The committee notes that the $145,000 threshold is not tied to any other number commonly used by DC plans and is not even consistent with the highly-compensated-employee figure, currently set at $150,000 for 2023. That will create an administrative burden, as recordkeeping methods have to be updated, and employers are often unaware of whose salary will fall above or below this limit until after filing W-2 tax forms.

In NAGDCA’s letters, the association notes that tracking compensation is further complicated by employees who work for more than one employer within a network, such as at multiple state universities, and by workers whose income can vary and is therefore unknown ahead of time.

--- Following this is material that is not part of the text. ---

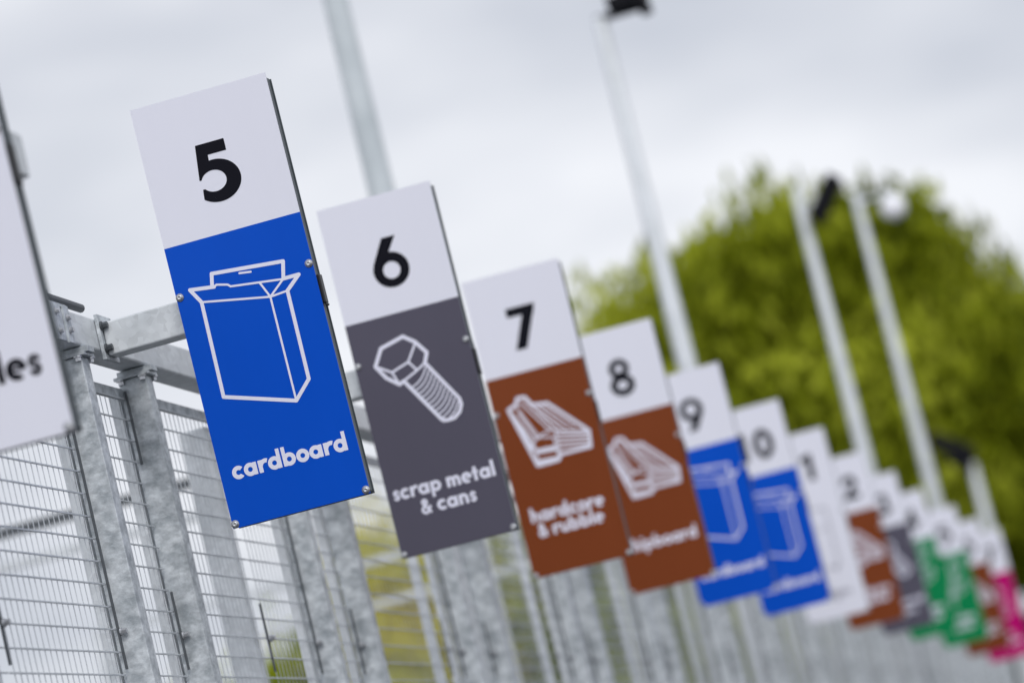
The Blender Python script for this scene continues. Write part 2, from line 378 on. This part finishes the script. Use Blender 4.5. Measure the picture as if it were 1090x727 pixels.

ERIC’s letter explains that recordkeepers currently use two methods to administer catch-up contributions. The first is an elective spillover election in which employee contributions that exceed the annual limit simply “spill over” into catch-ups. The second is a separate contribution election, in which contributions are added to regular and catch-up sources concurrently throughout the year and are reconciled at year’s end if the participant did not actually exceed their annual limit.

Mandatory Roth designation will complicate the concurrent method, according to ERIC. If a participant elects a traditional source for normal contributions, the sponsor will have to add contributions to a Roth source concurrently, which would require additional recordkeeping and communication. If the participant does not exceed the limit by year’s end, the sponsor would have to move the catch-up amount back to the traditional account in a Roth-to-traditional conversion, which ERIC says most recordkeepers cannot currently accommodate.

ERIC’s letter joins a growing body of similar letters beseeching the Treasury Department to postpone Section 603 implementation. Mark Iwry, a nonresident senior fellow at the Brookings Institution and former deputy assistant treasury secretary for national retirement and health policy, said he is reasonably optimistic that the Treasury Department and IRS will agree to at least a one-year delay for the provision.

The letter is co-signed by Aon PLC, Empower, the Insured Retirement Institute, the Investment Company Institute, the Investment Adviser Association and the Teachers’ Retirement System of the City of New York, among others.